Feb. 01--Sometimes in my prayer, particularly during Lent, I meditate on the Passion. This can lead to an intense dialogue with our Lord, but that conversation is private. Some great saints have given us glimpses into their interior life, even their meditations on the Passion, with edifying results. But I am not a great saint. On the contrary; I am a great sinner. So I have no desire to publicize the accusations I must make against myself, when I reflect on how Jesus suffered for me. Nor do I wish to intrude on the privacy of your intimate prayer life. Some great artists, too, have deepened my reflections, with a poem or a painting or a cantata that offers a new insight into Christ's redemptive suffering. But before bringing any new author's work to my meditation, I ask myself: Is this a sure and certain spiritual guide? Will this work deepen my prayer, without distracting me? In the case of a film these questions are particularly crucial, because the face of a particular actor, or the background of a particular scene, can become etched in the memory, making it difficult to imagine the person or the event in any other way.

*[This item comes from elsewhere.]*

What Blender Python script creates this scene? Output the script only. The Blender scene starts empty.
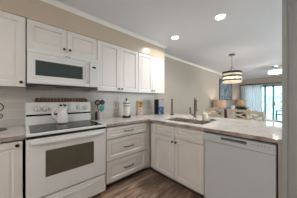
import bpy, bmesh, math, random
from mathutils import Vector, Matrix
random.seed(4)
S = bpy.context.scene
COL = S.collection
PI = math.pi

# ------------------------------------------------------------------ camera
CX, CY, CZ = 2.325, 0.0, 1.235
cam_d = bpy.data.cameras.new('camera')
cam = bpy.data.objects.new('camera', cam_d)
COL.objects.link(cam)
cam.location = (CX, CY, CZ)
cam.rotation_euler = (PI / 2, 0, math.radians(47.6))
cam_d.sensor_width = 36.0
cam_d.lens = 135.4 / 297 * 36
cam_d.shift_y = 1.0 / 297
cam_d.clip_start = 0.02
S.camera = cam

# ------------------------------------------------------------------ world, exposure
S.view_settings.view_transform = 'Standard'
S.view_settings.look = 'None'
S.view_settings.gamma = 1.0
S.view_settings.use_curve_mapping = False
S.view_settings.exposure = 0.06
W = bpy.data.worlds.new('sky')
S.world = W
W.use_nodes = True
bg = W.node_tree.nodes['Background']
bg.inputs['Color'].default_value = (0.85, 0.94, 1.0, 1)
bg.inputs['Strength'].default_value = 4.9

CEIL = 2.43
# recessed downlights with fittings first, then unseen fill lamps added without fittings
CANS_AND_FILL = [(0.756, 2.12), (1.583, 2.07), (1.75, -0.15), (0.95, -1.2), (2.6, -1.2)]
CAN_W = 7.5
FILL_CAN_W = 3.0
KITCHEN_FILL_W = 40.0      # unseen point lamp added as kitchen fill, no fitting built
PENDANT_W = 3.2
LIVING_W = 33.0
LAMP_W = 9.0

# unseen openings added to let in fill daylight: (axis wall, a0, a1, z0, z1)
BACKWIN = (1.1, 2.1, 1.0, 1.9)      # fill_window_1 in wall_back, x range
SIDEWIN = (2.6, 6.6, 0.3, 2.2)      # fill_window_2 in wall_right beyond the kitchen, y range

def light(name, kind, loc, energy, color, size=0.1, rot=(0, 0, 0), spread=None):
    d = bpy.data.lights.new(name, kind)
    d.energy = energy
    d.color = color
    if kind == 'AREA':
        d.shape = 'DISK'
        d.size = size
        if spread: d.spread = spread
    else:
        d.shadow_soft_size = size
    o = bpy.data.objects.new(name, d)
    o.location = loc
    o.rotation_euler = rot
    COL.objects.link(o)
    return o

# ------------------------------------------------------------------ materials
def lin(c):
    return tuple((x / 12.92 if x <= 0.04045 else ((x + 0.055) / 1.055) ** 2.4) for x in [v / 255 for v in c])

def base_mat(name):
    m = bpy.data.materials.new(name)
    m.use_nodes = True
    nt = m.node_tree
    return m, nt, nt.nodes['Principled BSDF']

def mat(name, rgb, rough=0.5, metal=0.0, var=0.05, scale=18.0, bump=0.0, stretch=None, **kw):
    """procedural paint: noise-varied colour, optional bump"""
    m, nt, p = base_mat(name)
    c = lin(rgb)
    geo = nt.nodes.new('ShaderNodeTexCoord')
    n = nt.nodes.new('ShaderNodeTexNoise')
    n.inputs['Scale'].default_value = scale
    n.inputs['Detail'].default_value = 3
    if stretch:
        mp = nt.nodes.new('ShaderNodeMapping')
        mp.inputs['Scale'].default_value = stretch
        nt.links.new(geo.outputs['Object'], mp.inputs['Vector'])
        nt.links.new(mp.outputs['Vector'], n.inputs['Vector'])
    else:
        nt.links.new(geo.outputs['Object'], n.inputs['Vector'])
    r = nt.nodes.new('ShaderNodeValToRGB')
    r.color_ramp.elements[0].position = 0.3
    r.color_ramp.elements[1].position = 0.7
    r.color_ramp.elements[0].color = tuple(max(0, x * (1 - var)) for x in c) + (1,)
    r.color_ramp.elements[1].color = tuple(min(1, x * (1 + var)) for x in c) + (1,)
    nt.links.new(n.outputs['Fac'], r.inputs['Fac'])
    nt.links.new(r.outputs['Color'], p.inputs['Base Color'])
    p.inputs['Roughness'].default_value = rough
    p.inputs['Metallic'].default_value = metal
    if bump:
        b = nt.nodes.new('ShaderNodeBump')
        b.inputs['Strength'].default_value = bump
        b.inputs['Distance'].default_value = 0.002
        nt.links.new(n.outputs['Fac'], b.inputs['Height'])
        nt.links.new(b.outputs['Normal'], p.inputs['Normal'])
    for k, v in kw.items():
        p.inputs[k].default_value = v
    return m

def emit_mat(name, rgb, strength, tint=None):
    m, nt, p = base_mat(name)
    p.inputs['Base Color'].default_value = lin(rgb) + (1,)
    p.inputs['Emission Color'].default_value = lin(rgb) + (1,)
    p.inputs['Emission Strength'].default_value = strength
    return m

def translucent_mat(name, rgb, f=0.5, transp=0.0):
    m, nt, p = base_mat(name)
    out = nt.nodes['Material Output']
    nt.nodes.remove(p)
    c = lin(rgb)
    co = nt.nodes.new('ShaderNodeTexCoord')
    n = nt.nodes.new('ShaderNodeTexNoise')
    n.inputs['Scale'].default_value = 60
    r = nt.nodes.new('ShaderNodeValToRGB')
    r.color_ramp.elements[0].color = tuple(x * 0.93 for x in c) + (1,)
    r.color_ramp.elements[1].color = c + (1,)
    nt.links.new(co.outputs['Object'], n.inputs['Vector'])
    nt.links.new(n.outputs['Fac'], r.inputs['Fac'])
    d = nt.nodes.new('ShaderNodeBsdfDiffuse')
    t = nt.nodes.new('ShaderNodeBsdfTranslucent')
    mx = nt.nodes.new('ShaderNodeMixShader')
    mx.inputs['Fac'].default_value = f
    nt.links.new(r.outputs['Color'], d.inputs['Color'])
    nt.links.new(r.outputs['Color'], t.inputs['Color'])
    nt.links.new(d.outputs[0], mx.inputs[1])
    nt.links.new(t.outputs[0], mx.inputs[2])
    last = mx
    if transp:
        tr = nt.nodes.new('ShaderNodeBsdfTransparent')
        m2 = nt.nodes.new('ShaderNodeMixShader')
        m2.inputs['Fac'].default_value = transp
        nt.links.new(mx.outputs[0], m2.inputs[1])
        nt.links.new(tr.outputs[0], m2.inputs[2])
        last = m2
    nt.links.new(last.outputs[0], out.inputs['Surface'])
    return m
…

So when my friends-virtually without exception-began voicing their enthusiasm for Mel Gibson's cinematic portrayal of the Passion, I began to ask: Can I be confident in Gibson's artistic
judgment? My answer is No. VISCERAL REACTIONS My misgivings have absolutely nothing to do with the allegations that Gibson's movie is tinged by anti-Semitism. That is an old canard, raised regularly by people who would like to censor the Gospels themselves. Rather I am concerned by the reports that Gibson-whose cinematic career has featured far more than its share of celluloid blood and gore-takes pride in a graphic portrayal of our Lord's physical suffering. This unflinching focus on the brutality of the Crucifixion is guaranteed to stir up a strong emotional reaction. But the graphic display of violence can have a destructive effect on viewers who are unbalanced or immature. The Passion of the Christ has won strong endorsements from the serious, adult Christians who have been handpicked to attend advance screenings. But theatre audiences will also include impressionable youngsters, and teenagers who have been formed by Hollywood to revel in the display of gore. I worry how this film might affect them-and how their inappropriate reactions, in turn, might affect the serious Christians in the audiences. A depiction of Christ in agony will certainly rouse the emotions of even a lukewarm Christian, and many of my friends believe that this film could be a powerful tool of evangelization. But even powerful emotions fade quickly. Faith is formed in the cool light of reason, not the glare and heat
of the emotions. Finally, an emphasis on Christ's physical suffering might distract us from his moral suffering, caused by the betrayals, large and small, of sinners like you and me. We did not hammer the nails or swing the whips; that bloody work was done by soldiers who, our Lord reminds us, "know not what they do." You and I do know. Aren't our sins more painful than the lashes? A BLOODLESS SACRIFICE The physical violence of the Passion was an undeniable reality. Jesus was mercilessly tortured. I know that. But I hesitate to dwell on it. Is this cowardice? I hope not. I notice that God, in his wisdom, arranged the affairs of that day so that 11 of the 12 apostles did not witness the violence. And the Gospels, our sure guide, are sparing in details. There is a reason, I believe, for this decorous treatment of the Passion in Scripture. An individual's pain is a personal, even an intimate affair, which should not be exposed to public view. It is obscene to probe the details of another person's anguish, just as it is obscene to air the details of an act of love. And as we look toward Calvary, where history's greatest suffering was poured out in history's greatest act of love, we might do well to avert our eyes-not in denial of what assuredly took place, but in recognition that we are not prepared to bear it. Enthusiasts say that Gibson's film enables us to participate in Christ's Passion. No! That is presumptuous. The viewer who watches a movie, from the comfort of a theater seat, is not experiencing the pain that he sees depicted. And keep in mind that what appears on the screen is not really the Passion; what the viewer actually sees is a cast of actors, playing roles.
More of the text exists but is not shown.